History of the Peloponnesian War

Thucydides

Thucydides. The English works of Thomas Hobbes of Malmesbury. Hobbes, Thomas. translator. London: John Bohn, 1843.

When everything was ready and he had sent the hostages away to Cytinium in Doris, he marched with his army towards Naupactus through the territory of the Locrians. And as he marched, he took Oeneon, a town of theirs, and Eupalium because they refused to yield unto him.

When they were come into the territory of Naupactus, the Aetolians being there already to join with them, they wasted the fields about and took the suburbs of the city, being unfortified. Then they went to Molycreium, a colony of the Corinthians but subject to the people of Athens, and took that.

Now Demosthenes, the Athenian (for ever since the Aetolian business he abode about Naupactus), having been pre-advertised of this army and being afraid to lose the city, went amongst the Acarnanians and with much ado, because of his departure from before Leucas, persuaded them to relieve Naupactus;

and they sent along with him in his galleys a thousand men of arms.
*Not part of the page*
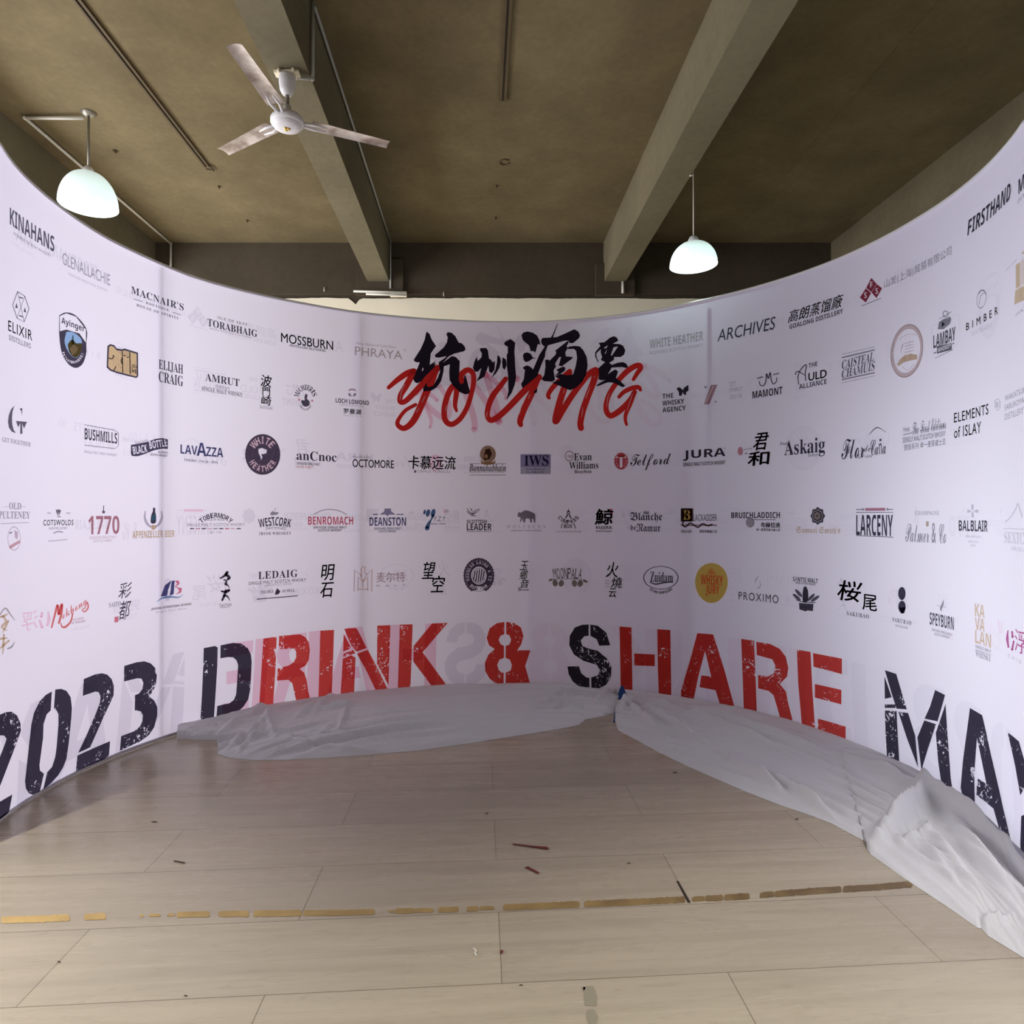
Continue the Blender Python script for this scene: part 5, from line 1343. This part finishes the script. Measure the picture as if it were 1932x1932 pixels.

Which entering were the preservation of the city;

for there was danger, the walls being of a great compass and the defendants few, that else they should not have been able to make them good. Eurylochus and those that were with him, when they perceived that those forces were entered and that it was impossible to take the city by assault, departed thence not into Peloponnesus but to Aeolis, now called Calydon, and to Pleuron and other places thereabouts, and also to Proschion in Aetolia.